И, кроме того, это ведь не было непрерывное движение, а вот двигается эта общегражданская очередь, вдруг — раз! — и останавливается, пропускают партийную организацию делегатов из Узбекистана. Вот они прошли, опять несколько шагов сделала очередь, опять встали. Потому и создалась такая давка.

Груды галош, пуговиц, варежек… Очень много детей погибло, потому что маленькие, им нечем было дышать.

Если бы движение было непрерывным, то, может, такой бы давки и не случилось. В общем, Сталин помер, но дух его еще очень-очень долго будет жить.

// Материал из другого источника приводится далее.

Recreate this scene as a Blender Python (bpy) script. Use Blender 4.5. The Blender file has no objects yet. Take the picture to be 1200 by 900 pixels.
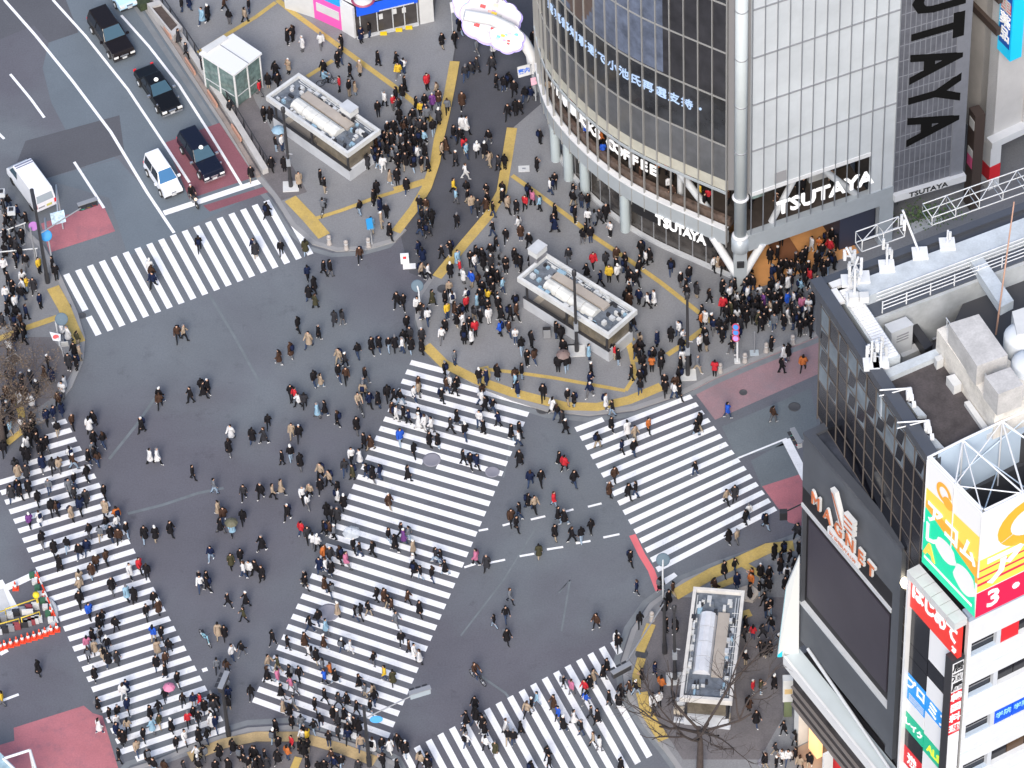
import bpy, bmesh, math, random
from math import sin, cos, pi, radians, sqrt, atan2
from mathutils import Vector, Matrix
random.seed(7)
S = bpy.context.scene
COL = S.collection
# ---------------- camera: an observation deck 228 m above the crossing ----------------
FPX, PITCH, ROLL, CAMH = 5167.3, 0.84982, 0.05213, 227.57
_F = Vector((0, cos(PITCH), -sin(PITCH)))
_R0 = Vector((1, 0, 0)); _D0 = Vector((0, -sin(PITCH), -cos(PITCH)))
_R = _R0 * cos(ROLL) + _D0 * sin(ROLL)
_D = _D0 * cos(ROLL) - _R0 * sin(ROLL)
_C = Vector((0, -CAMH / math.tan(PITCH), CAMH))
cd = bpy.data.cameras.new('camera'); cam = bpy.data.objects.new('camera', cd); COL.objects.link(cam)
cam.matrix_world = Matrix(((_R.x, -_D.x, -_F.x, _C.x), (_R.y, -_D.y, -_F.y, _C.y), (_R.z, -_D.z, -_F.z, _C.z), (0, 0, 0, 1)))
cd.sensor_width = 36; cd.lens = 36 * FPX / 1200; cd.clip_end = 3000; cd.clip_start = 5
S.camera = cam
# ---------------- light: bright hazy winter afternoon, the square itself in soft shade ----------------
SUN_EL, SUN_AZ = radians(42), radians(186)
w = bpy.data.worlds.new('World'); S.world = w; w.use_nodes = True
nt = w.node_tree; bg = nt.nodes['Background']
sky = nt.nodes.new('ShaderNodeTexSky'); sky.sky_type = 'NISHITA'; sky.sun_disc = False
sky.sun_elevation = SUN_EL; sky.sun_rotation = SUN_AZ; sky.air_density = 1.0; sky.dust_density = 2.5; sky.ozone_density = 1.0
nt.links.new(sky.outputs[0], bg.inputs[0]); bg.inputs[1].default_value = 0.125
sl = bpy.data.lights.new('sun', 'SUN'); sl.energy = 1.7; sl.angle = radians(20); sl.color = (1, 0.94, 0.87)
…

Потом было постановление Берии, и пошла волна в печати, что маршрут был установлен неправильно, что это было вредительство и так далее. Самое интересное: с тех пор уже 60 лет прошло, но, как только попадаю в толпу, у меня начинаются те же самые полуобморочные явления, которые были там, перед грузовиком.

Еще в газетах писали, что в один день со Сталиным, 5 марта 1953 года, умер композитор Сергей Прокофьев. И сразу распространился слух, что он так переживал, что умер.

Я уверен, что многие фронтовики, которые кричали: «За родину, за Сталина!», искренне его оплакивали. А вот среднее руководящее звено — те просто испугались, что будет с ними, потому что прекрасно понимали, что придет новая метла и пометет, как следует. И они были правы, потому что мудрый Хрущев постепенно удалял всех, кто мог оказать ему противодействие. Знаете, как мафия уничтожает цепочку? До последнего доходит, чтобы все концы в воду. То же самое было и там.